If you can find a single example of all public land within a state, or even most of it being transferred to state ownership, I’ll be glad to change my POV at least to some extent.
Ohio became the first state admitted under the public lands/territory paradigm in 1803. The federal government retained ownership of all land not sold while it was a territory except one section per township granted to the state for purposes of funding schools and roads. AFAIK, nobody even claimed at the time that title to the ownership of unsold public lands should be transferred to the state.
One state with which I’m familiar is MO. Federal public lands were still being sold off and homesteaded in quantity in the 1910s and 20s, and some as late as the 1960s.
Here’s an interesting article about the history of public land disposal.
\http://www.ancestry.com/wiki/index.php?title=Public-Domain_States
IOW, while you may not think the fedgov should be able to own or control land, our entire history contradicts the notion.
I think you’re missing the point. NV land was handled more or less as land in every other state was.
What is your rationale for NV being granted ownership of all public lands at statehood when no other state was?
AFAIK, nobody ever raised these constitutional claims till the last few years. Don’t you think the guys who actually wrote the Constitution and then later passed laws admitting new states and making provision to retain ownership of federal lands till sold had a better idea of what the Constitution meant than you or I do?

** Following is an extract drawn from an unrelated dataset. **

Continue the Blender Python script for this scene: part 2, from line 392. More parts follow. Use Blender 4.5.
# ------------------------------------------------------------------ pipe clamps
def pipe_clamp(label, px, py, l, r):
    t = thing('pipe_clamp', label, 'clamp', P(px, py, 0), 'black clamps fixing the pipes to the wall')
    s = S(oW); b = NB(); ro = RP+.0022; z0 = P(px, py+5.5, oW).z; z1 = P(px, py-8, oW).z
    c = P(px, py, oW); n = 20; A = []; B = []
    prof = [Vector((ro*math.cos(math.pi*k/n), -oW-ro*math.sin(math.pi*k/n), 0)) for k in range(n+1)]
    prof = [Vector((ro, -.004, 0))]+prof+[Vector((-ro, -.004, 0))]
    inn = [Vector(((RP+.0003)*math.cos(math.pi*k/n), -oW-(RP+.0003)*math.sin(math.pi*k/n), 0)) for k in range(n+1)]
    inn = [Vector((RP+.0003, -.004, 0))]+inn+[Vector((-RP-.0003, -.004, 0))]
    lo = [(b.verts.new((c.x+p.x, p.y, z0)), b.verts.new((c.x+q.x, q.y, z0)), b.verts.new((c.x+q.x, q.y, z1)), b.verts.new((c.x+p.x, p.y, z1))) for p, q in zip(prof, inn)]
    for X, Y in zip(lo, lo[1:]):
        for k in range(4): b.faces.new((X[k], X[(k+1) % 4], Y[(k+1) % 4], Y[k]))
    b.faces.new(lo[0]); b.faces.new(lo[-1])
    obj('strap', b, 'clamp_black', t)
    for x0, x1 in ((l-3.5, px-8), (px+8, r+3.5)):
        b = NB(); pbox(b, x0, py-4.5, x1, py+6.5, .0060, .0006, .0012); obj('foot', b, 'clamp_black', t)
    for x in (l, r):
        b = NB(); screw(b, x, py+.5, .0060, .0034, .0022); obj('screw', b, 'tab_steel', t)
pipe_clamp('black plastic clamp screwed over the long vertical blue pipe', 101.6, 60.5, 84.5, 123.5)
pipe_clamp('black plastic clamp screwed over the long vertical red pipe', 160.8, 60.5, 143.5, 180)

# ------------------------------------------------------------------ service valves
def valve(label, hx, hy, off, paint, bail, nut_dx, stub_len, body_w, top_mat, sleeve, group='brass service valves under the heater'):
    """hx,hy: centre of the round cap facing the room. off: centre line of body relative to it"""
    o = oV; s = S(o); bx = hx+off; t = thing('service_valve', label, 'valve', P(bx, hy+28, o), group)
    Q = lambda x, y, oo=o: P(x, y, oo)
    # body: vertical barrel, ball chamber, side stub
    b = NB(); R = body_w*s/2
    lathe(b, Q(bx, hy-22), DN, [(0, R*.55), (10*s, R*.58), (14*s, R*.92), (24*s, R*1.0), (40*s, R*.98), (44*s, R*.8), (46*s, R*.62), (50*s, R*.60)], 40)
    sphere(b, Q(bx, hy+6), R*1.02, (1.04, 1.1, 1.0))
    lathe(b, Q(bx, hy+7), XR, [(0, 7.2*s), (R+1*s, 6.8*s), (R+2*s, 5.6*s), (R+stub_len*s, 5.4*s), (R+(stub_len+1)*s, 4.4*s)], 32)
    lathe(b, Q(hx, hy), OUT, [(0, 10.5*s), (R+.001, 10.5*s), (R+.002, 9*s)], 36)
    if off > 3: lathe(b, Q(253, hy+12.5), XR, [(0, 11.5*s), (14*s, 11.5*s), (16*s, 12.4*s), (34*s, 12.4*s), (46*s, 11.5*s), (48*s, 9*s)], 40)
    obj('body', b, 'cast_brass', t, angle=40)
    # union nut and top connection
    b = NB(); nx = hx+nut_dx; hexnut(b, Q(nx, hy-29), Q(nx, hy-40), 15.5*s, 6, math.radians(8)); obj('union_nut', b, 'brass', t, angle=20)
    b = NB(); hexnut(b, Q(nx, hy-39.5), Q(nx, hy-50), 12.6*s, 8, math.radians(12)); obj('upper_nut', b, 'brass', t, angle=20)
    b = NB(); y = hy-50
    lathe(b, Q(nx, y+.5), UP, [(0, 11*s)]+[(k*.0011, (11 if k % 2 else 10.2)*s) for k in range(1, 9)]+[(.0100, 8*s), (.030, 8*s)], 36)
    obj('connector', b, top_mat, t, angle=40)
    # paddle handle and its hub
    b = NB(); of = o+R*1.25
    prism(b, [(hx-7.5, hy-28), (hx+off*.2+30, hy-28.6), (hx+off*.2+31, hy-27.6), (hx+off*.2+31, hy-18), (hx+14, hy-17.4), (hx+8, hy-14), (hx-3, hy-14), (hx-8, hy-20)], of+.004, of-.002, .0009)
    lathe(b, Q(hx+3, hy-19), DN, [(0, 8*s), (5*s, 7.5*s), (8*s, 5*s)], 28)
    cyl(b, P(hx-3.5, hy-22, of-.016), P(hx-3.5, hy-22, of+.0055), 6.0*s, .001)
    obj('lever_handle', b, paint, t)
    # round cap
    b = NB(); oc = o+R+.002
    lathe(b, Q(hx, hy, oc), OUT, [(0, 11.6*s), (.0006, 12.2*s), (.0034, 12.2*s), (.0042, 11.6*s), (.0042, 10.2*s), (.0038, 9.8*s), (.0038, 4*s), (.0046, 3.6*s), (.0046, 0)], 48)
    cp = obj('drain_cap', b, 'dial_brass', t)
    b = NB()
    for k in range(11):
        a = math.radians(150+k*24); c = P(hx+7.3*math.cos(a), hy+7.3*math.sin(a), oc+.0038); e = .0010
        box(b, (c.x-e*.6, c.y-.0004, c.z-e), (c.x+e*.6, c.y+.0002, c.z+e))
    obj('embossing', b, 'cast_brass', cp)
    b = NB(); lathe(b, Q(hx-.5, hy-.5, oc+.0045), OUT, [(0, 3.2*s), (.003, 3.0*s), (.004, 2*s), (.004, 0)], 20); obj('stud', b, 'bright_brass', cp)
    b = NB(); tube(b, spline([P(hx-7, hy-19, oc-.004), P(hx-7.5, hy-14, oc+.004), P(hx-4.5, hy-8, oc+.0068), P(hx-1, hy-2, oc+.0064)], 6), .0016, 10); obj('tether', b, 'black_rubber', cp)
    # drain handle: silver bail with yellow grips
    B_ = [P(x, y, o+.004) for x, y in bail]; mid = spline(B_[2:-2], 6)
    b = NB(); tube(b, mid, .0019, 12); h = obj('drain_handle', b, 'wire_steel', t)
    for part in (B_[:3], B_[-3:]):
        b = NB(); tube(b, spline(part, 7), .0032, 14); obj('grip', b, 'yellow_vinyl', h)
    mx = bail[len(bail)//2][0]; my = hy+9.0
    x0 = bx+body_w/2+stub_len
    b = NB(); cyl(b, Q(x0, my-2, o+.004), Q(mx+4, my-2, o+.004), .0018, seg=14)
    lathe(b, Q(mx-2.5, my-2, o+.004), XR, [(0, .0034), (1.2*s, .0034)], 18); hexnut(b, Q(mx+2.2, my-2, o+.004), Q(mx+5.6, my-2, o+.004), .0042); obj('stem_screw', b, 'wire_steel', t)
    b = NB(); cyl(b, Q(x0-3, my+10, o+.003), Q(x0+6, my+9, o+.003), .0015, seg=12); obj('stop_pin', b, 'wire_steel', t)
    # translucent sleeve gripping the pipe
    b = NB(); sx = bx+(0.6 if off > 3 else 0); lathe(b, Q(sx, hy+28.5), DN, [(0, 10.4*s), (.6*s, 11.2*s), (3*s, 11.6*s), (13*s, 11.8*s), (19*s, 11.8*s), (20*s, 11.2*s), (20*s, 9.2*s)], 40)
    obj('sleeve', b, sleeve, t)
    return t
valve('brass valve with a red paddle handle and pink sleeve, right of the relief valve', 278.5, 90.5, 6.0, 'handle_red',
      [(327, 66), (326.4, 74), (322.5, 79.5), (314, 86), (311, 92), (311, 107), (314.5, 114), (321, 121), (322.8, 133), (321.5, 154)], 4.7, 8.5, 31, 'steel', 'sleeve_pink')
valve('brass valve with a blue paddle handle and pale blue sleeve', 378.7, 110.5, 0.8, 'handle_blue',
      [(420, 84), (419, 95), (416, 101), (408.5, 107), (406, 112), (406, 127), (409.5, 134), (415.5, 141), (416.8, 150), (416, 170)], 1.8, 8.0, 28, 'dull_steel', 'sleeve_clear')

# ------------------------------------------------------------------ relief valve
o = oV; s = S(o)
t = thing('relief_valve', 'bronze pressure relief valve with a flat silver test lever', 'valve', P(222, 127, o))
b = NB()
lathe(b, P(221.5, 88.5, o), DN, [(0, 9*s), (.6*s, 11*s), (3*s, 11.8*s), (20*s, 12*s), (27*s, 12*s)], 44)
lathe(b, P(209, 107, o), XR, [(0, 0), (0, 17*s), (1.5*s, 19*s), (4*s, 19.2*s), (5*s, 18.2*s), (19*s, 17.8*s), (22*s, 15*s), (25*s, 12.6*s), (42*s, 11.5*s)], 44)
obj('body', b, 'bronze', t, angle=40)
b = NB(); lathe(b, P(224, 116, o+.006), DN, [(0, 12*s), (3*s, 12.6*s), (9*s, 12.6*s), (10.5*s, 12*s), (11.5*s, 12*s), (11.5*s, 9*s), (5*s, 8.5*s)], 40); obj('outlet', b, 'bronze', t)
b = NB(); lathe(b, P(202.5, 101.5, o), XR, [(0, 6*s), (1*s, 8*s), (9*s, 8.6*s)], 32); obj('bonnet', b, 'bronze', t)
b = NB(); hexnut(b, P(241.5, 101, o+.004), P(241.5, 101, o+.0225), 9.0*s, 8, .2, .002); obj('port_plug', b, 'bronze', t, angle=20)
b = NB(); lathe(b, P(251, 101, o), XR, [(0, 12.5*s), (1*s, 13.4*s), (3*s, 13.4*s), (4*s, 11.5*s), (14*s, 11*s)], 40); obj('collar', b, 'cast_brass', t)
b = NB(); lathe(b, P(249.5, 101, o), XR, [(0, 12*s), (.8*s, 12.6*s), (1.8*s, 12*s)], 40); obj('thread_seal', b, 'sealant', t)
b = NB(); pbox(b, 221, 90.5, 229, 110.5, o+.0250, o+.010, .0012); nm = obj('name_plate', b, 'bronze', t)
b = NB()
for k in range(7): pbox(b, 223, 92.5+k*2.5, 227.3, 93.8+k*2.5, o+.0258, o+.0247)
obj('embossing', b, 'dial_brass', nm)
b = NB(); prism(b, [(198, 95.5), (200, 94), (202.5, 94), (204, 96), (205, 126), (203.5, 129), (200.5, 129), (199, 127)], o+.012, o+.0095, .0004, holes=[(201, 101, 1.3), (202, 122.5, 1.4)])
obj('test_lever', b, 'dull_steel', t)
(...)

I don’t think there would be anything unconstitutional if Congress decided to transfer ownership of all federal lands to the state it’s in. It’s just never been done.
NV was created in haste during the civil war. Lincoln needed the votes.
The Federal government is not allowed to hold, or control ANY land other than what is listed under article 1 Section 8 of the UNITED STATES constitution.
First, they are territories. Then after application and being accepted, become states sovereign, joining the union of states. The federal government relinquishes all such, other than Indian lands. Indian lands are in fact a seperate entity within the federal government.